When the time comes tenuously I announce, “I think this is 20 or maybe 21?”

“20”, confirms another yogi.

With the heavy responsibility lifted off my shoulders from then on my mind sharpens with each salutation. Somewhere around 80 the music stops; we flow as one on the rhythm of our breaths. When it is my time I announce “that’s 95” seamlessly and glide through on target as the last #108 is declared.

A good thing about getting older - stamina increases - it’s true. I feel strong. Unlike many of the younger ones, my breaths are even and I’ve barely broken a sweat.

And as I drive the home on the 403 it seems that never has my vision been crisper, the night sky shone more brightly, my spirit been so light. Not since my lomi training have I felt as united with others in the flow of traffic – like a tiny blood cell propelled within the circulatory system of some great, infinite being.

Never has my mind been so sharp and clear; my emotions so peaceful, filled with hope and gratitude, nor have I felt more present than at this moment … the most precious gift this Christmas could present to me to grace the year to come.

Click here on *Mom - for a sample visit.

Wednesday, January 27, 2010

I'm Ba-a-a-a-a-c-k!

It really boils down to this:
that all life is interrelated.
We are all caught in an inescapable network of mutuality,
tied into a single garment of destiny.
Whatever affects one directly, affects all indirectly.
We are made to live together because of the interrelated structure of reality.
(Martin Luther King, Jr. (A Christmas Sermon for Peace, Dec. 24, 1967)
(I got this quote from Yoga+ Joyful Living magazine Winter 2009/10)

I have had writer’s block.

It began after a sorrow filled few months. Since last October, 2 members of the council lost their mothers. Another’s beloved father-in-law also passed away this fall; her mother had died in the spring. I have followed the journeys of these people that I love from the announcement by physicians that the death of their mothers was imminent, to the final outcome. And, I have witnessed their deepest sorrow.

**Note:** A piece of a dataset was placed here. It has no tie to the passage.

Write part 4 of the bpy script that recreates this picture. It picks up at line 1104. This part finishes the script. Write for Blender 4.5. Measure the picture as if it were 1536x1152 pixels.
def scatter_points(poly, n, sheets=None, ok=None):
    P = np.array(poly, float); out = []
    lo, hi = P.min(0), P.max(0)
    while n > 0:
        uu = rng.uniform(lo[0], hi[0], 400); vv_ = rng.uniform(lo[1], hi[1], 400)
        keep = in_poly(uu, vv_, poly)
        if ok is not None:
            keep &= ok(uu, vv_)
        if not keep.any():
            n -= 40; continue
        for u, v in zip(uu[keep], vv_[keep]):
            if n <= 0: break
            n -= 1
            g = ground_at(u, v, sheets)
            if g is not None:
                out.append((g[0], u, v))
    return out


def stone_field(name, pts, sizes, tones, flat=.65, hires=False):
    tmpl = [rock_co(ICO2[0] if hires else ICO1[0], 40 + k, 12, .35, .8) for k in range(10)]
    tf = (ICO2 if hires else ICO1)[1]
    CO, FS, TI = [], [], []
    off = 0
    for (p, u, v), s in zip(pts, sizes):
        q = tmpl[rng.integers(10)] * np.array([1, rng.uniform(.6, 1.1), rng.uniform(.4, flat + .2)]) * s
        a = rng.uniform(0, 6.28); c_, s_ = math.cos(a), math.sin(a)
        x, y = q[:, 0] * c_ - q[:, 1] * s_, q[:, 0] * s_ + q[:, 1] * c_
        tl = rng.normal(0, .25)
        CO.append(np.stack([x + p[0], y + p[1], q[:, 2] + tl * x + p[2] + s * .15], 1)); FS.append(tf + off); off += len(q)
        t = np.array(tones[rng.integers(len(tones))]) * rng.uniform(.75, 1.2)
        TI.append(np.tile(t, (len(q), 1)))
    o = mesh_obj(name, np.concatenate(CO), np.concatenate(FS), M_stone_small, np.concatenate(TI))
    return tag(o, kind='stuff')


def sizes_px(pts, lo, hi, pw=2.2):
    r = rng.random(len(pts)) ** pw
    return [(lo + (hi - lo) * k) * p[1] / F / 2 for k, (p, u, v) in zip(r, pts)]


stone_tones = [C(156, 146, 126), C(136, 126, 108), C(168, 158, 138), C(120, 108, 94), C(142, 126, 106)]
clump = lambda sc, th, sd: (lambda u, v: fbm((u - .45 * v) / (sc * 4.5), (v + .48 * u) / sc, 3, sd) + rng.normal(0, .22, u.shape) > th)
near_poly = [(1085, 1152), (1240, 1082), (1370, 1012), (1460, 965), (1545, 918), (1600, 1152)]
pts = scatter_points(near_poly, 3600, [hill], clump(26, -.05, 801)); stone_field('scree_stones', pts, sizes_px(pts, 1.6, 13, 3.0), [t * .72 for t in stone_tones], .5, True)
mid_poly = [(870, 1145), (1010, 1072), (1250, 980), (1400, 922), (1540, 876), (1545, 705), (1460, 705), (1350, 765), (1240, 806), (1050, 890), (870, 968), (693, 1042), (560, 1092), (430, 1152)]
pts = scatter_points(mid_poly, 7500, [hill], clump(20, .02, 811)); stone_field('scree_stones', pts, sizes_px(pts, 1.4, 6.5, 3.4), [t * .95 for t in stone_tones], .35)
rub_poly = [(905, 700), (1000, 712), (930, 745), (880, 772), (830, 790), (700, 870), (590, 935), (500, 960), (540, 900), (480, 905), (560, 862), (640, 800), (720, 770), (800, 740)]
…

One of the mothers was my good friend Pat. After her passing on Wed Oct 7th I found myself unable to write or post anything. It was not that I was bereft of ideas to write about, it was just that my heart was stuck.

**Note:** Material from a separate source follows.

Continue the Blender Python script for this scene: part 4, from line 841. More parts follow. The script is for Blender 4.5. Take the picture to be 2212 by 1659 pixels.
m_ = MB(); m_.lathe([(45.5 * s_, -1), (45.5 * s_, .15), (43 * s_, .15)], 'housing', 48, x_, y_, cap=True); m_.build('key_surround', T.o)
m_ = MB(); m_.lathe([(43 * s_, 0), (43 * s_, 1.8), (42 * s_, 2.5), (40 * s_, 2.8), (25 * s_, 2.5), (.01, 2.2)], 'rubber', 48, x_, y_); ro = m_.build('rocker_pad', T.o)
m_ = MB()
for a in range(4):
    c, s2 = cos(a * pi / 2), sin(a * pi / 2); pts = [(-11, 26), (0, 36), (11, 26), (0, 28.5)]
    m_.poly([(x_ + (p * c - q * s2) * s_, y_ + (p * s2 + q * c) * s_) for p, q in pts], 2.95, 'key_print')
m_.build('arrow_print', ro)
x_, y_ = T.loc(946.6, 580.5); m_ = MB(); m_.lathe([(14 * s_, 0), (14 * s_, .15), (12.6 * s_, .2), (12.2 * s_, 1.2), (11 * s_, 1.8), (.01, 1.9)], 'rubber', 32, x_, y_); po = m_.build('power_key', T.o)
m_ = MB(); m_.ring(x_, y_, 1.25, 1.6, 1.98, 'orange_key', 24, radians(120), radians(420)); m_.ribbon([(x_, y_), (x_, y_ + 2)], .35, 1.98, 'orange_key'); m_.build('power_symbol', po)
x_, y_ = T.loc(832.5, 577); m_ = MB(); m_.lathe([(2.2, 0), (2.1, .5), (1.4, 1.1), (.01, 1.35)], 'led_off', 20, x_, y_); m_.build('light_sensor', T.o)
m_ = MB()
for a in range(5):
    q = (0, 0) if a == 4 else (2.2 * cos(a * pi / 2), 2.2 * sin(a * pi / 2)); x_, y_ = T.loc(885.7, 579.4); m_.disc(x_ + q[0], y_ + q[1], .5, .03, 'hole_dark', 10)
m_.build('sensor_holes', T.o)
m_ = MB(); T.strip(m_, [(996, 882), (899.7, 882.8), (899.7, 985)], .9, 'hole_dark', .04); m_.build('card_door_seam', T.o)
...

During a long walk on the sunny afternoon after her funeral, when I just needed space and time for reflection, I realized that in order to get my pen flowing again I needed to write about this. I wrote other stuff but, aside from my last entry, nothing felt right. The guardian of the realm of blog posting was saying, “nope, not this one not now. Give me what you really need to write about, what is in your heart. Until you do that you’ve got nothing to say.”

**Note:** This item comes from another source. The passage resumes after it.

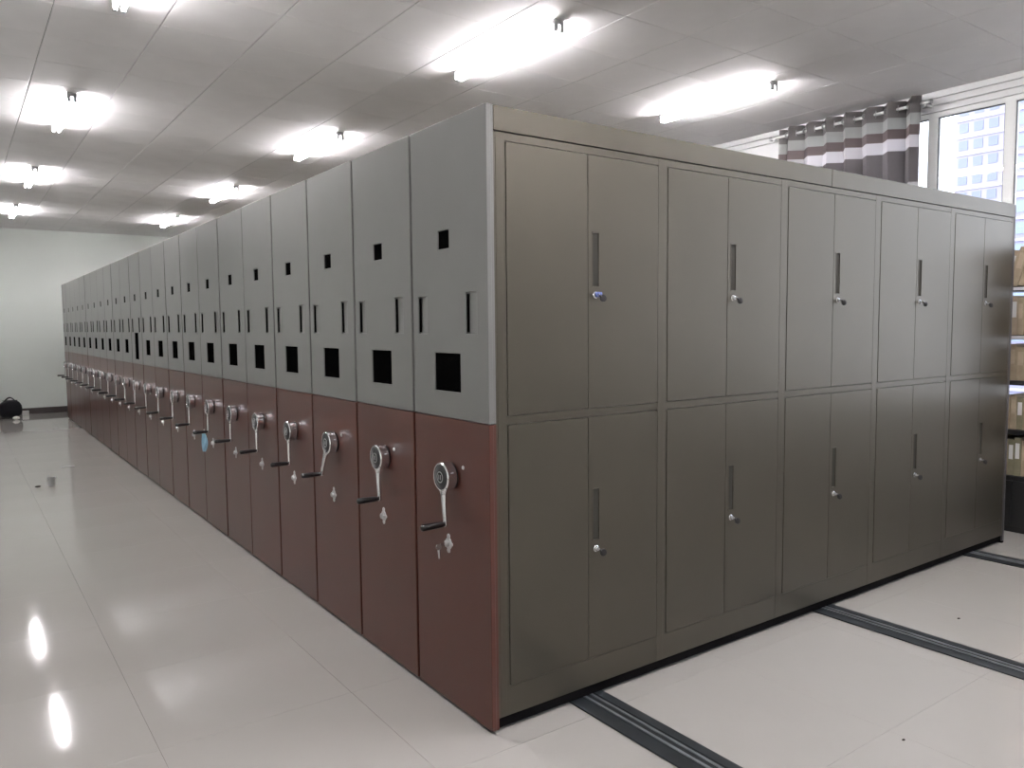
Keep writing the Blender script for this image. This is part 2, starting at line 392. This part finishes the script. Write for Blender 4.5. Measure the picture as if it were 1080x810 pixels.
words = ['first','second','third','fourth','fifth','sixth','seventh','eighth','ninth','tenth','eleventh','twelfth','thirteenth','fourteenth','fifteenth',
         'sixteenth','seventeenth','eighteenth','nineteenth','twentieth','twenty-first','twenty-second','twenty-third']
first = unit('nearest grey and red-brown shelving unit, with olive doors along its long side')
plain = unit('grey and brown cranked shelving unit, second in the row from the near corner')
plain.location.y = PITCH_U
tallu = unit('twelfth shelving unit from the near corner, the one with a taller black window', tall=True)
tallu.location.y = 11*PITCH_U
tilt = unit('third shelving unit from the near corner, its crank arm slanting left', crank_deg=22)
tilt.location.y = 2*PITCH_U
rng = random.Random(7)
for k in range(3, 23):
    if k == 11: continue
    if k == 22: lab = 'last shelving unit of the row, next to the far white wall'
    elif k == 6: lab = 'seventh shelving unit from the near corner, a blue mask hanging at its crank'
    else: lab = 'grey and brown cranked shelving unit, %s in the row from the near corner' % words[k]
    n = dup(plain, (rng.uniform(-0.001, 0.003), k*PITCH_U, 0), label=lab)

# first unit: its long side closed with doors
for ch in list(first.children):
    if ch.name.startswith('body'):
        bpy.data.objects.remove(ch)
        break
X0, BAY = 0.052, 0.9
DX0, DX1 = 0.038, 0.878             # door pair inside a bay
ZL0, ZL1, ZU0, ZU1 = 0.178, 1.243, 1.276, 2.343
ops = []
for i in range(5):
    for z0, z1 in ((ZL0, ZL1), (ZU0, ZU1)): ops.append((X0+BAY*i+DX0, X0+BAY*i+DX1, z0, z1))
YFACE = 0.004
bm = B(); plate(bm, 'y', 0.0345, L_END-0.029, 0.058, 2.374, YFACE, 0.026, ops)
obj('door_frame', bm, 'olive_enamel', first, bevel=0.0012)
bx('body', 'olive_enamel', first, 0.0345, L_END-0.03, 0.028, UW-0.006, 0.06, 2.40)
# raised seam strips of the frame (stiles between the bays and beside the corner)
for i in range(6):
    xa = X0+BAY*i-0.022 if i else 0.044
    xb = X0+BAY*i+0.020 if i else 0.073
    if i == 5: xb = L_END-0.032
    bx('stile', 'olive_enamel', first, xa, xb, YFACE-0.0012, YFACE, 0.06, 2.372, bevel=0.0012)
bx('top_rail', 'olive_enamel', first, 0.0345, 2.2755, 0.0, 0.027, 2.377, H-0.003, bevel=0.002)
bx('top_rail', 'olive_enamel', first, 2.2785, L_END-0.029, 0.0, 0.027, 2.377, H-0.003, bevel=0.002)
GAP = 0.0022
def door(x0, x1, z0, z1, handle, upper):
    holes = []
    if handle:
        hx0 = x0+0.026; hx1 = x0+0.062
        hz0, hz1 = (1.797, 2.022) if upper else (0.703, 0.928)
        holes = [(hx0, hx1, hz0, hz1)]
    bm = B(); plate(bm, 'y', x0+GAP, x1-GAP, z0+GAP, z1-GAP, YFACE-0.002, YFACE+0.016, holes)
    d = obj('door', bm, 'olive_enamel', first, bevel=0.0015)
    if handle:
        bm = B()
        for a, b_ in (((hx0, 0.0175), (hx0+0.012, 0.0185)), ((hx0+0.012, 0.0185), (hx1, 0.006))):
            bm.faces.new([bm.verts.new(p) for p in ((a[0], a[1], hz0), (b_[0], b_[1], hz0), (b_[0], b_[1], hz1), (a[0], a[1], hz1))])
        obj('handle_recess', bm, 'recess_olive', d)
        bm = B(); plate(bm, 'y', hx0-0.003, hx1+0.003, hz0-0.003, hz1+0.003, YFACE-0.0035, YFACE-0.0018, [(hx0+0.001, hx1-0.001, hz0+0.001, hz1-0.001)])
        obj('handle_rim', bm, 'olive_enamel', d)
        lx, lz = hx0+0.016, hz0-0.037
        y0 = YFACE-0.002
        bm = B(); lathe(bm, (lx, y0, lz), (0,-1,0), [(0, 0.0145), (0.004, 0.0145), (0.006, 0.011), (0.012, 0.0105), (0.013, 0.008)], 18)
        obj('lock', bm, 'chrome', d, smooth=True)
        bm = B(); box(bm, lx-0.0015, lx+0.0015, y0-0.028, y0-0.012, lz-0.005, lz+0.005)
        obj('key_blade', bm, 'satin_chrome', d)
        bm = B(); lathe(bm, (lx+0.016, y0-0.032, lz-0.014), (-0.35,-0.9,0.1), [(-0.003, 0.013), (-0.002, 0.0155), (0.002, 0.0155), (0.003, 0.013)], 14)
        tube(bm, (lx, y0-0.026, lz), (lx+0.008, y0-0.030, lz-0.009), 0.0045)
        obj('key_head', bm, 'black_plastic', d, smooth=True)
    return d, (lx, lz) if handle else None
for i in range(5):
    a = X0+BAY*i+DX0; b_ = X0+BAY*i+DX1; mid = (a+b_)/2
    for z0, z1, upf in ((ZL0, ZL1, False), (ZU0, ZU1, True)):
        door(a, mid+GAP/2, z0, z1, False, upf)
        d, lk = door(mid-GAP/2, b_, z0, z1, True, upf)
        if i == 0 and upf:
            bm = B(); lx, lz = lk
            n = 10
            vv = [bm.verts.new((lx-0.014+0.04*j/n, YFACE-0.0165-0.002*math.sin(j*1.9), lz+0.012+0.003*math.sin(j*2.3))) for j in range(n+1)]
            ww = [bm.verts.new((lx-0.014+0.04*j/n, YFACE-0.0175-0.002*math.cos(j*1.3), lz-0.006+0.004*math.cos(j*1.7))) for j in range(n+1)]
            for j in range(n): bm.faces.new((vv[j], vv[j+1], ww[j+1], ww[j]))
            o = obj('protective_film', bm, 'blue_film', d, smooth=True); o['label'] = 'blue protective film left on the lock'
            sm = o.modifiers.new('solid', 'SOLIDIFY'); sm.thickness = 0.0008
bx('foot', 'dark_steel', first, L_END-0.03, L_END, 0.003, 0.05, 0.0, 0.013)
# key left in the lock of the first unit
for ch in first.children:
    if ch.name.startswith('lower_panel'):
        bm = B(); box(bm, -0.042, -0.012, 0.3165, 0.3195, 0.705, 0.719)
        lathe(bm, (-0.050, 0.318, 0.704), (0.1,1,0), [(-0.002, 0.013), (0.002, 0.013)], 14)
        tube(bm, (-0.050, 0.318, 0.692), (-0.047, 0.318, 0.655), 0.006, 0.005, 8)
        o = obj('key', bm, 'chrome', ch, smooth=True)
        break

# ---------------------------------------------------------------- ceiling lamps
def lamp(label):
    t_ = thing('ceiling_lamp', label, 'lamp', (0,0,0), group='twin tube lamps on the ceiling')
    bx('batten', 'white_metal', t_, -0.030, 0.030, -0.60, 0.60, -0.028, -0.001, bevel=0.004)
    for s in (-1, 1):
        bm = B()
        box(bm, -0.038, 0.038, s*0.612-0.012, s*0.612+0.012, -0.034, -0.002)
        for q in (-0.023, 0.023):
            box(bm, q-0.013, q+0.013, s*0.612-0.012, s*0.612+0.012, -0.078, -0.033)
        obj('lamp_holder', bm, 'lamp_grey', t_, bevel=0.003)
    for q in (-0.023, 0.023):
        bm = B(); tube(bm, (q, -0.598, -0.056), (q, 0.598, -0.056), 0.0135, n=10)
        obj('tube', bm, 'tube_glow', t_, smooth=True)
    return t_
l0 = None
colname = {-0.77: 'left', 1.60: 'middle', 3.85: 'right'}
depth = {2.14: 'nearest in view', 5.62: 'second in view', 9.17: 'third in view', 12.60: 'farthest, by the end wall', -1.36: 'over the near end of the room', -4.86: 'by the wall behind the viewer'}
for X in (-0.77, 1.60, 3.85):
    for Y, wd in depth.items():
        lab = 'ceiling tube lamp of the %s line, %s' % (colname[X], wd)
        if X == 3.85 and Y == 2.14: lab = 'long bright tube lamp nearest the striped curtain'
        if X == 1.60 and Y == 2.14: lab = 'large bright tube lamp above the near corner of the shelving'
        if X == -0.77 and Y == 2.14: lab = 'bright tube lamp cut off by the top edge at the left'
        if l0 is None: l0 = lamp(lab); l0.location = (X, Y, ZC)
        else: dup(l0, (X, Y, ZC), label=lab)

# ---------------------------------------------------------------- curtain and rod
ct = thing('curtain', 'grey and white striped eyelet curtain bunched on the rod by the window', 'curtain', (5.17, 1.70, 3.50))
bm = B(); n_w = 7; NY = 7*16; Y0c, Y1c = -0.70, 0.72
NZ = 24; grid = []
for j in range(NZ+1):
    z = 0.065 - 2.6*j/NZ
    rowv = []
    for i in range(NY+1):
        ph = 2*PI*n_w*i/NY
        amp = 0.060 + 0.012*math.sin(i*0.13 + j*0.2)
        s = math.sin(ph)
        s = math.copysign(abs(s)**0.75, s)
        yy = Y0c + (Y1c-Y0c)*i/NY + 0.018*math.sin(2*ph) + 0.010*math.sin(j*0.35 + i*0.05)
        rowv.append(bm.verts.new((-amp*s - 0.004, yy, z + 0.006*math.cos(ph))))
    grid.append(rowv)
for A, C_ in zip(grid, grid[1:]):
    for i in range(NY): bm.faces.new((A[i], A[i+1], C_[i+1], C_[i]))
o = obj('cloth', bm, 'curtain_cloth', ct, smooth=True)
sm = o.modifiers.new('solid', 'SOLIDIFY'); sm.thickness = 0.003
for k in range(n_w*2):
    i = int(NY*(k)/(n_w*2))
    yy = Y0c + (Y1c-Y0c)*k/(n_w*2)
    bm = B(); lathe(bm, (-0.004, yy, 0.0), ((0.5 if k % 2 else -0.5), 1, 0), [(-0.004, 0.020), (-0.004, 0.032), (0.004, 0.032), (0.004, 0.020), (-0.004, 0.020)], 18, close_end=False)
    obj('eyelet', bm, 'satin_chrome', ct, smooth=True)
rd = thing('curtain_rod', 'white curtain rod carrying the striped curtain', 'curtain rod', (5.17, 1.70, 3.50))
bm = B(); tube(bm, (0, -0.76, 0), (0, 0.80, 0), 0.0145, n=16); obj('rod', bm, 'white_metal', rd, smooth=True)
for s, y in ((-1, -0.76), (1, 0.80)):
    bm = B(); lathe(bm, (0, y, 0), (0, s, 0), [(0, 0.015), (0.004, 0.021), (0.016, 0.024), (0.028, 0.019), (0.034, 0.006)], 16); obj('finial', bm, 'satin_chrome', rd, smooth=True)
for y in (-0.735, 0.765):
    bm = B(); box(bm, 0.0, 0.10, y-0.006, y+0.006, -0.028, -0.012); box(bm, 0.098, 0.102, y-0.018, y+0.018, -0.045, 0.03); box(bm, -0.012, 0.012, y-0.006, y+0.006, -0.028, -0.0135)
    obj('bracket', bm, 'white_metal', rd)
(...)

It is only now that I can do so.

My experience of the workings of the world is that when someone dies a void is left. And as the universe re-organizes itself to fill the vacuum that is left behind, everything you once knew as solid is tossed into chaos: relationships, perspectives, priorities, values, sense of purpose; everything! Life can seem pointless (after all we’re all going to die) and precious all at the same time cus after all life is short …AND we are all going to die.

I write this blog for me. This is a space where I pour out my heart and thoughts. Here I can express the best that I can be, own up to the worst; turn my negativities into fodder for insight and create something positive in the process; have fun with humour; be creative; find inspiration; write of hopes, fears dreams, dreaming and intuition. It centres my mind in the power of positive thinking and the healing realms of creativity and imagination.

Friends read it on occasion. My sister-in-law and fellow council member called over a week ago now, wondering what was up - “I checked your blog and you haven’t entered anything for over month!”

“A month; has it really been more than a month?”

Actually, just checking now, it’s been over 2 months!

I tried to explain what was going on within me but found the spoken word inadequate. I couldn’t talk and organize my thoughts at the same time in a succinct, intelligible way. It’s only through reflection, writing, writing and more writing; letting the thoughts tumble onto the page that the truth, as I’ve experienced it, unfolds.

Where has the time gone? It seems like I stepped into a black hole (not a metaphor for depression, maybe a worm hole is a more appropriate term) and got spit out the other side. My own life has been busy in the process of its own re-organization – learning and offering new modalities for my clients and re-envisioning what I want to do with the new work space created as a result of ongoing renovations.

With the passing of the preceding generation I and my generation are becoming the elders of our clans and this reality changes my perception of my own future. Retirement, somewhere down the road, no longer is a theoretical slippery slope towards decline but is becoming a real possibility full of new opportunities to be explored.

What would I do if I wasn’t a wholistic health worker? Hmmm, the question brings back a conversation I had with my Dad when I was in my 20’s. He was disappointed that I hadn’t done anything with my “God-given talent” for art.

“What do I have to say? I haven’t really lived; haven’t seen anything of the world. I can draw but so can all the others in my university art classes – what made me special in high school is run of the mill here. So, maybe who knows, maybe I’ll get back into it when I’m older. Ha, when I’m retired.” I said with a laugh.

“Yah, maybe then I’ll have something to offer.”

Who knows? Maybe.

And death of course is inevitable…but until that time there is life to be lived. And on the eve of Pam and Glyn’s departure for the pura vida of Costa Rica to make happy memories with fellow council member Flo I wish them all buen viajie on this next stage of their lives.